I'm also anxious to talk to the VP who I've worked for off and on for about 10 years now. I suspect he is livid too. The company has a 100-year history of doing engineering work for cities, towns, states, and the fed's. But they have been trying to break into nuclear work. The two forces - old vs new - have been pushing on each other trying to maintain old sweat-shop engineering forces versus the modern (80's style) model of professionals treated as such. I'm glad I don't own any of their stock, and I'm looking for my next assignment pretty aggressively. There are a few nibbles already, so I'll let you know where I end up if and when.
Amparo is working the jewelry, gem and mineral show again this year. It wears her out, but she enjoys seeing all the old friends she's made over the years. It's funny how she is surprised when people thank her for her expertise with jewelry pieces, parts, tools, and techniques. Surprise, she's been doing it for a long time - she doesn't realize it but she is an expert now and the people she sells to every year know it.
Jose is plugging along, working fairly long hours at Dominoes.

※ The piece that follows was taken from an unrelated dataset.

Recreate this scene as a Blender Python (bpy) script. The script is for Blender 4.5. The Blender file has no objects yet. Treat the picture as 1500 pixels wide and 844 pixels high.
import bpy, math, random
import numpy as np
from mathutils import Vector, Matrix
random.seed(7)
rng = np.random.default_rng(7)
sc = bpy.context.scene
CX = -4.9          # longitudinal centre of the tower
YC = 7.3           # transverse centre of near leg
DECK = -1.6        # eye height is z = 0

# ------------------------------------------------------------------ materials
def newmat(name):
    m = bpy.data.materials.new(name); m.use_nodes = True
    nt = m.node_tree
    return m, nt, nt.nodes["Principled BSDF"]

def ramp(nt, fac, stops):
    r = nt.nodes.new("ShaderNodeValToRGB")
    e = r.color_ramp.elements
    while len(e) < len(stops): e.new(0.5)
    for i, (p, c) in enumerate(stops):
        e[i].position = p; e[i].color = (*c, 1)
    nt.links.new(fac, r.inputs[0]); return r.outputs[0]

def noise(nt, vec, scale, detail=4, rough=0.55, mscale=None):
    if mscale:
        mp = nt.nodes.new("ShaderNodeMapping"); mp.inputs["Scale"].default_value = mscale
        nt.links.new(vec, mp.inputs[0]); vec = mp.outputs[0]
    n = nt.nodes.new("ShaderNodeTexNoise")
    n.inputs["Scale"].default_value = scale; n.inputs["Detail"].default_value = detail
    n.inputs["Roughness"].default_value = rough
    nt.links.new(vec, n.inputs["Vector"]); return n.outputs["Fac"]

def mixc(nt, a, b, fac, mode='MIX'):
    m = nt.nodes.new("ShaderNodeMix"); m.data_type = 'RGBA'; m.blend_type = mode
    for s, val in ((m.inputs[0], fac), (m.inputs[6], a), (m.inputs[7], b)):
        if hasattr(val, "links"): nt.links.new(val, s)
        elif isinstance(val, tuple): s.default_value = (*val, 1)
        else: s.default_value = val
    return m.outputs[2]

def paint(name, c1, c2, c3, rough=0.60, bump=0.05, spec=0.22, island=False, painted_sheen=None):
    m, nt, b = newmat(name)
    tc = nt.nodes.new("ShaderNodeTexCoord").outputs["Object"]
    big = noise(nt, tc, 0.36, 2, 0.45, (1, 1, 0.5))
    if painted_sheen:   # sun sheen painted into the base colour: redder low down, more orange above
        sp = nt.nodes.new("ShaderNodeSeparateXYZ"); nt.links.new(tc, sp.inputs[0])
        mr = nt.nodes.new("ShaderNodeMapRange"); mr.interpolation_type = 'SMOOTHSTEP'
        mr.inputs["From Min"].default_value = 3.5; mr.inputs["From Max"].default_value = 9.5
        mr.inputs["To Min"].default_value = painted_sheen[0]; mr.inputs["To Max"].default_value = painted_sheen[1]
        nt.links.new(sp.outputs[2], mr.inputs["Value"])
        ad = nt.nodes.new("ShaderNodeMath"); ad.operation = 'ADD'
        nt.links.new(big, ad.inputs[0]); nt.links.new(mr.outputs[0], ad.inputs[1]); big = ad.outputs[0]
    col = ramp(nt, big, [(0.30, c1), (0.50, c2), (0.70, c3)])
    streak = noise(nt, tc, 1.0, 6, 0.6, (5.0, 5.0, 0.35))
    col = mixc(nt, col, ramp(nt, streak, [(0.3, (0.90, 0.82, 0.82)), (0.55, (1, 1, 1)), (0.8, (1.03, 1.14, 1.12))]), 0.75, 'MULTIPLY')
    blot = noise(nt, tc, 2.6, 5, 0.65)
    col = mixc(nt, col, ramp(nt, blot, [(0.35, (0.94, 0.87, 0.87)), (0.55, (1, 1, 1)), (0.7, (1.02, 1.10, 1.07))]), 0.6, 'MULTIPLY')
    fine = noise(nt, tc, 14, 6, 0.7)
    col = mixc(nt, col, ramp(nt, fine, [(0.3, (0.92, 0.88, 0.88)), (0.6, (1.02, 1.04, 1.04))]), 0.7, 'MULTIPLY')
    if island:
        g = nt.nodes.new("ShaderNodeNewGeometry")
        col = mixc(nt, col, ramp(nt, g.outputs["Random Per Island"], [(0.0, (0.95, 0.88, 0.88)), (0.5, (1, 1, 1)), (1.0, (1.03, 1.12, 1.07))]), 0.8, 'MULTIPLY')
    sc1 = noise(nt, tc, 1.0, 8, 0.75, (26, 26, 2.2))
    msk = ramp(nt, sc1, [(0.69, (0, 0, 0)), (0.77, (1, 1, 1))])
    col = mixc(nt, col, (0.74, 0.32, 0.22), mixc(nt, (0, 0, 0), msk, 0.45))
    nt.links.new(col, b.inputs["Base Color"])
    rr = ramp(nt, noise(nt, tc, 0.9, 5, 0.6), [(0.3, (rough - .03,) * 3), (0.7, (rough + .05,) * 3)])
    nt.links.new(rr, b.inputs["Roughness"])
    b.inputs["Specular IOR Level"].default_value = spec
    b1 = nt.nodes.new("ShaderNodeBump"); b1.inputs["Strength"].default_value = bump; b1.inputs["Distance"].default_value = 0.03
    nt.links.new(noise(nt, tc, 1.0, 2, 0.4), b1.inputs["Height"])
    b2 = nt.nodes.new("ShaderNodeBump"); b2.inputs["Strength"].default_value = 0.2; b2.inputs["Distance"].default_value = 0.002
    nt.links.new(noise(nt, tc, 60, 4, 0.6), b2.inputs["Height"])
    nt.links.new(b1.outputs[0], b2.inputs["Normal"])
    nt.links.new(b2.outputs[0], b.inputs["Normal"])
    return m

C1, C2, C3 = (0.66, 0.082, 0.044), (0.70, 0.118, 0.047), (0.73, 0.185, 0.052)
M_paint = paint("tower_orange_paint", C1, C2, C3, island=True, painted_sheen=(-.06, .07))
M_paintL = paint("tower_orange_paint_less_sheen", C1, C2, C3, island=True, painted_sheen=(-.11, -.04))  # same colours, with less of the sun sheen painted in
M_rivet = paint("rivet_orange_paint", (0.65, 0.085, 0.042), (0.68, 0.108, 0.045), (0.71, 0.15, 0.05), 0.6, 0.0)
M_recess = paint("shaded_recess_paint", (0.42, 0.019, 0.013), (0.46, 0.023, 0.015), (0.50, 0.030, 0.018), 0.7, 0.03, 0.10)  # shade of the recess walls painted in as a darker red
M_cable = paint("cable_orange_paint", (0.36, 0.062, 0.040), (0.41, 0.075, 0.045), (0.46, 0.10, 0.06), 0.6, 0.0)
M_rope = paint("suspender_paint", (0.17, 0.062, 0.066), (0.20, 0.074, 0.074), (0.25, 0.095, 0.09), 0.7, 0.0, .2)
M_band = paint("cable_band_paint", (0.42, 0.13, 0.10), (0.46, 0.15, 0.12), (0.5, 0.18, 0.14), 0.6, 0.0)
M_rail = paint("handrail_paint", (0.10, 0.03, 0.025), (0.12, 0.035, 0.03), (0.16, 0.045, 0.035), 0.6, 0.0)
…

Pedro is happy to be nine finally (as of Thursday, 2/5). Chach turns 19 on the 19th - scary, eh?
As I mentioned, we are moving to all cell phones over the next few months. All of the phones have unlimited texting and plenty of time - I'll upgrade if needed and still be way ahead on the price curve. So feel free to text or call anytime. Maria and I have our Samsung Epix now - I get email everywhere all the time - I'll set hers up next trip to Tucson and let everyone know what address to use (probably amparo (at) att dot net.) Chach's phone has text also.
Well, off to run a few errands around KC - it's very boring on weekends here. I usually try to work when away, but there just hasn't been enough to do to justify the time. So I bum around the metro area. Yesterday I wandered into Cabela's and found some RAM mounts for less than $10 total in their bargain cave. Would have been $30 - 40 retail, so that was worth the stop. Today I'm going to run by one of the mega-farm stores for Amparo - I really wish I had the money to open about three of these in AZ - one each on NW, SE side of metro Phoenix, and one on NW side of Tucson. Really cool with everything from work clothes to tractor parts and dog food.